## What to work on
Can you transcribe every line exactly and leave the pictures behind?
# # # #
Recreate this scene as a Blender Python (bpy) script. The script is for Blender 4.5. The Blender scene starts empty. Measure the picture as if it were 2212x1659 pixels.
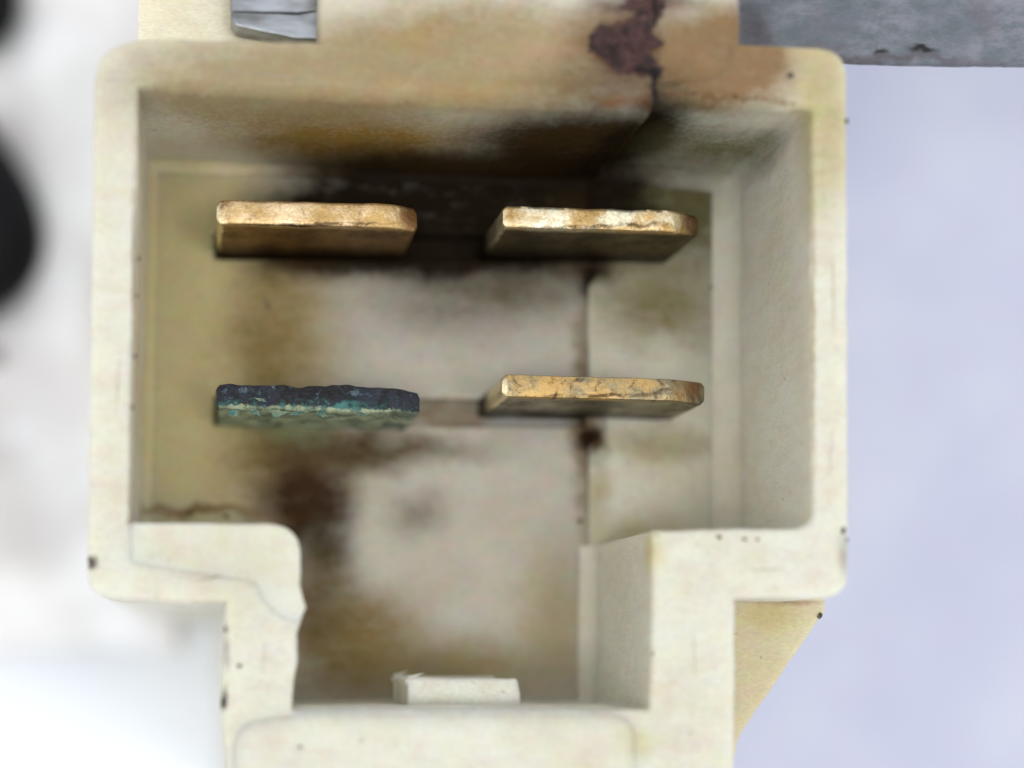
import bpy, bmesh, math, random
from mathutils import Vector, noise, Matrix
random.seed(7)
S = bpy.context.scene
C = S.collection
K = 0.00145                      # centimetres per unit of the drawing grid (1 Blender unit = 1 cm)
Q = 0.6; KZ = K * Q             # depth steps are shorter than the steps across
S.unit_settings.system = 'METRIC'; S.unit_settings.scale_length = 0.01
# drawing grid: u to the right, v downwards, z up from the rim of the socket (rim = 0)
CU, CV, D = 470.0, 1390.0, 4460.0        # foot point and height of the camera above the rim
OU, OV, BASE = 1010.0, 690.0, -3000.0    # world origin: under the middle of the housing
def W(u, v, z): return Vector(((u - OU) * K, (OV - v) * K, (z - BASE) * KZ))
def F(z): return (D - z) / D
def P(u, v, z):                          # a point seen on the rim plane at (u, v), taken down to depth z
    f = F(z)
    return W(CU + (u - CU) * f, CV + (v - CV) * f, z)

# ---------------- camera, world, lamps, exposure
cam = bpy.data.objects.new('camera', bpy.data.cameras.new('camera')); C.objects.link(cam); S.camera = cam
cam.location = W(CU, CV, D)
cd = cam.data
cd.sensor_width = 36; cd.lens = 36 * D * Q / 2212
cd.shift_x = (1106 - CU) / 2212; cd.shift_y = (CV - 829.5) / 2212
cd.clip_start = 0.1; cd.clip_end = 200
cd.dof.use_dof = True
cd.dof.focus_distance = (D + 290) * KZ
cd.dof.aperture_fstop = cd.lens * 1e-3 / (230 * K)
cd.dof.aperture_blades = 0
w = bpy.data.worlds.new('World'); S.world = w; w.use_nodes = True
bg = w.node_tree.nodes['Background']; bg.inputs[0].default_value = (0.93, 0.96, 1.0, 1); bg.inputs[1].default_value = 1.0
def lamp(name, loc, aim, size, power, col):
    l = bpy.data.lights.new(name, 'AREA'); l.shape = 'DISK'; l.size = size; l.energy = power; l.color = col
    o = bpy.data.objects.new(name, l); C.objects.link(o); o.location = loc
    o.rotation_euler = (Vector(aim) - Vector(loc)).to_track_quat('-Z', 'Y').to_euler()
    return o
lamp('window_lamp', (-20, -16, 56.0), (0, 0, 3), 17, 7600, (1.0, 0.985, 0.95))
lamp('right_fill_lamp', (19, -12, 56.0), (0, 0, 3), 15, 5400, (1.0, 0.97, 0.92))  # added fill from the right, brightens the left wall of the socket
S.view_settings.view_transform = 'Standard'; S.view_settings.look = 'None'
S.view_settings.exposure = 0.0; S.view_settings.gamma = 1.0

# ---------------- materials
def lin(r, g, b):
    f = lambda c: ((c / 255 + 0.055) / 1.055) ** 2.4 if c > 10 else c / 255 / 12.92
    return (f(r), f(g), f(b), 1)
class M:
    def __init__(s, name):
        s.m = bpy.data.materials.new(name); s.m.use_nodes = True
        s.t = s.m.node_tree; s.n = s.t.nodes; s.l = s.t.links
        s.b = s.n['Principled BSDF']
        s.tc = s.n.new('ShaderNodeTexCoord').outputs['Object']
    def noise(s, scale, detail=4, rough=0.55, vec=None, stretch=None, dist=0.0, out='Fac'):
        n = s.n.new('ShaderNodeTexNoise'); n.inputs['Scale'].default_value = scale
        n.inputs['Detail'].default_value = detail; n.inputs['Roughness'].default_value = rough
        n.inputs['Distortion'].default_value = dist
        v = vec or s.tc
        if stretch:
            mp = s.n.new('ShaderNodeMapping'); s.l.new(v, mp.inputs[0]); mp.inputs['Scale'].default_value = stretch; v = mp.outputs[0]
        s.l.new(v, n.inputs['Vector']); return n.outputs[out]
    def ramp(s, fac, a, b, lo=0.0, hi=1.0, smooth=True):
        n = s.n.new('ShaderNodeMapRange'); n.interpolation_type = 'SMOOTHSTEP' if smooth else 'LINEAR'
        s.l.new(fac, n.inputs['Value'])
        for k, v in zip((1, 2, 3, 4), (a, b, lo, hi)): n.inputs[k].default_value = v
        return n.outputs[0]
    def math(s, op, a, b):
        n = s.n.new('ShaderNodeMath'); n.operation = op
        for i, x in enumerate((a, b)):
            if isinstance(x, (int, float)): n.inputs[i].default_value = x
            else: s.l.new(x, n.inputs[i])
        return n.outputs[0]
    def mix(s, fac, a, b, mode='MIX'):
        n = s.n.new('ShaderNodeMix'); n.data_type = 'RGBA'; n.blend_type = mode
        for i, x in ((0, fac), (6, a), (7, b)):
            if isinstance(x, (int, float)): n.inputs[i].default_value = x
            elif isinstance(x, tuple): n.inputs[i].default_value = x
            else: s.l.new(x, n.inputs[i])
        return n.outputs[2]
    def bump(s, h, dist, strength=1.0):
        n = s.n.new('ShaderNodeBump'); n.inputs['Strength'].default_value = strength; n.inputs['Distance'].default_value = dist
        s.l.new(h, n.inputs['Height']); s.l.new(n.outputs[0], s.b.inputs['Normal']); return n
    def color(s, c):
        if isinstance(c, tuple): s.b.inputs['Base Color'].default_value = c
        else: s.l.new(c, s.b.inputs['Base Color'])
    def warp(s, scale, amount):
        c = s.noise(scale, 3, 0.6, out='Color')
        a = s.n.new('ShaderNodeVectorMath'); a.operation = 'MULTIPLY_ADD'
        s.l.new(c, a.inputs[0]); a.inputs[1].default_value = (amount,) * 3; s.l.new(s.tc, a.inputs[2])
        b = s.n.new('ShaderNodeVectorMath'); b.operation = 'SUBTRACT'
        s.l.new(a.outputs[0], b.inputs[0]); b.inputs[1].default_value = (amount / 2,) * 3
        return b.outputs[0]
    def blob(s, vec, u, v, z, ru, rv, rz, ang=0, inner=0.2):
        mp = s.n.new('ShaderNodeMapping'); mp.vector_type = 'TEXTURE'; s.l.new(vec, mp.inputs[0])
        f = F(z)
        mp.inputs['Location'].default_value = P(u, v, z)
        mp.inputs['Rotation'].default_value = (0, 0, math.radians(ang))
        mp.inputs['Scale'].default_value = (ru * K * f, rv * K * f, rz * KZ)
        ln = s.n.new('ShaderNodeVectorMath'); ln.operation = 'LENGTH'; s.l.new(mp.outputs[0], ln.inputs[0])
        return s.ramp(ln.outputs['Value'], inner, 1.0, 1.0, 0.0)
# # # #
## Exercise result
Recreate this scene as a Blender Python (bpy) script. The script is for Blender 4.5. The Blender scene starts empty. Measure the picture as if it were 2212x1659 pixels.
import bpy, bmesh, math, random
from mathutils import Vector, noise, Matrix
random.seed(7)
S = bpy.context.scene
C = S.collection
K = 0.00145                      # centimetres per unit of the drawing grid (1 Blender unit = 1 cm)
Q = 0.6; KZ = K * Q             # depth steps are shorter than the steps across
S.unit_settings.system = 'METRIC'; S.unit_settings.scale_length = 0.01
# drawing grid: u to the right, v downwards, z up from the rim of the socket (rim = 0)
CU, CV, D = 470.0, 1390.0, 4460.0        # foot point and height of the camera above the rim
OU, OV, BASE = 1010.0, 690.0, -3000.0    # world origin: under the middle of the housing
def W(u, v, z): return Vector(((u - OU) * K, (OV - v) * K, (z - BASE) * KZ))
def F(z): return (D - z) / D
def P(u, v, z):                          # a point seen on the rim plane at (u, v), taken down to depth z
    f = F(z)
    return W(CU + (u - CU) * f, CV + (v - CV) * f, z)

# ---------------- camera, world, lamps, exposure
cam = bpy.data.objects.new('camera', bpy.data.cameras.new('camera')); C.objects.link(cam); S.camera = cam
cam.location = W(CU, CV, D)
cd = cam.data
cd.sensor_width = 36; cd.lens = 36 * D * Q / 2212
cd.shift_x = (1106 - CU) / 2212; cd.shift_y = (CV - 829.5) / 2212
cd.clip_start = 0.1; cd.clip_end = 200
cd.dof.use_dof = True
cd.dof.focus_distance = (D + 290) * KZ
cd.dof.aperture_fstop = cd.lens * 1e-3 / (230 * K)
cd.dof.aperture_blades = 0
w = bpy.data.worlds.new('World'); S.world = w; w.use_nodes = True
bg = w.node_tree.nodes['Background']; bg.inputs[0].default_value = (0.93, 0.96, 1.0, 1); bg.inputs[1].default_value = 1.0
def lamp(name, loc, aim, size, power, col):
    l = bpy.data.lights.new(name, 'AREA'); l.shape = 'DISK'; l.size = size; l.energy = power; l.color = col
    o = bpy.data.objects.new(name, l); C.objects.link(o); o.location = loc
    o.rotation_euler = (Vector(aim) - Vector(loc)).to_track_quat('-Z', 'Y').to_euler()
    return o
lamp('window_lamp', (-20, -16, 56.0), (0, 0, 3), 17, 7600, (1.0, 0.985, 0.95))
lamp('right_fill_lamp', (19, -12, 56.0), (0, 0, 3), 15, 5400, (1.0, 0.97, 0.92))  # added fill from the right, brightens the left wall of the socket
S.view_settings.view_transform = 'Standard'; S.view_settings.look = 'None'
S.view_settings.exposure = 0.0; S.view_settings.gamma = 1.0

# ---------------- materials
def lin(r, g, b):
    f = lambda c: ((c / 255 + 0.055) / 1.055) ** 2.4 if c > 10 else c / 255 / 12.92
    return (f(r), f(g), f(b), 1)
class M:
    def __init__(s, name):
        s.m = bpy.data.materials.new(name); s.m.use_nodes = True
        s.t = s.m.node_tree; s.n = s.t.nodes; s.l = s.t.links
        s.b = s.n['Principled BSDF']
        s.tc = s.n.new('ShaderNodeTexCoord').outputs['Object']
    def noise(s, scale, detail=4, rough=0.55, vec=None, stretch=None, dist=0.0, out='Fac'):
        n = s.n.new('ShaderNodeTexNoise'); n.inputs['Scale'].default_value = scale
        n.inputs['Detail'].default_value = detail; n.inputs['Roughness'].default_value = rough
        n.inputs['Distortion'].default_value = dist
        v = vec or s.tc
        if stretch:
            mp = s.n.new('ShaderNodeMapping'); s.l.new(v, mp.inputs[0]); mp.inputs['Scale'].default_value = stretch; v = mp.outputs[0]
        s.l.new(v, n.inputs['Vector']); return n.outputs[out]
    def ramp(s, fac, a, b, lo=0.0, hi=1.0, smooth=True):
        n = s.n.new('ShaderNodeMapRange'); n.interpolation_type = 'SMOOTHSTEP' if smooth else 'LINEAR'
        s.l.new(fac, n.inputs['Value'])
        for k, v in zip((1, 2, 3, 4), (a, b, lo, hi)): n.inputs[k].default_value = v
        return n.outputs[0]
    def math(s, op, a, b):
        n = s.n.new('ShaderNodeMath'); n.operation = op
        for i, x in enumerate((a, b)):
            if isinstance(x, (int, float)): n.inputs[i].default_value = x
            else: s.l.new(x, n.inputs[i])
        return n.outputs[0]
    def mix(s, fac, a, b, mode='MIX'):
        n = s.n.new('ShaderNodeMix'); n.data_type = 'RGBA'; n.blend_type = mode
        for i, x in ((0, fac), (6, a), (7, b)):
            if isinstance(x, (int, float)): n.inputs[i].default_value = x
            elif isinstance(x, tuple): n.inputs[i].default_value = x
            else: s.l.new(x, n.inputs[i])
        return n.outputs[2]
    def bump(s, h, dist, strength=1.0):
        n = s.n.new('ShaderNodeBump'); n.inputs['Strength'].default_value = strength; n.inputs['Distance'].default_value = dist
        s.l.new(h, n.inputs['Height']); s.l.new(n.outputs[0], s.b.inputs['Normal']); return n
    def color(s, c):
        if isinstance(c, tuple): s.b.inputs['Base Color'].default_value = c
        else: s.l.new(c, s.b.inputs['Base Color'])
    def warp(s, scale, amount):
        c = s.noise(scale, 3, 0.6, out='Color')
        a = s.n.new('ShaderNodeVectorMath'); a.operation = 'MULTIPLY_ADD'
        s.l.new(c, a.inputs[0]); a.inputs[1].default_value = (amount,) * 3; s.l.new(s.tc, a.inputs[2])
        b = s.n.new('ShaderNodeVectorMath'); b.operation = 'SUBTRACT'
        s.l.new(a.outputs[0], b.inputs[0]); b.inputs[1].default_value = (amount / 2,) * 3
        return b.outputs[0]
    def blob(s, vec, u, v, z, ru, rv, rz, ang=0, inner=0.2):
        mp = s.n.new('ShaderNodeMapping'); mp.vector_type = 'TEXTURE'; s.l.new(vec, mp.inputs[0])
        f = F(z)
        mp.inputs['Location'].default_value = P(u, v, z)
        mp.inputs['Rotation'].default_value = (0, 0, math.radians(ang))
        mp.inputs['Scale'].default_value = (ru * K * f, rv * K * f, rz * KZ)
        ln = s.n.new('ShaderNodeVectorMath'); ln.operation = 'LENGTH'; s.l.new(mp.outputs[0], ln.inputs[0])
        return s.ramp(ln.outputs['Value'], inner, 1.0, 1.0, 0.0)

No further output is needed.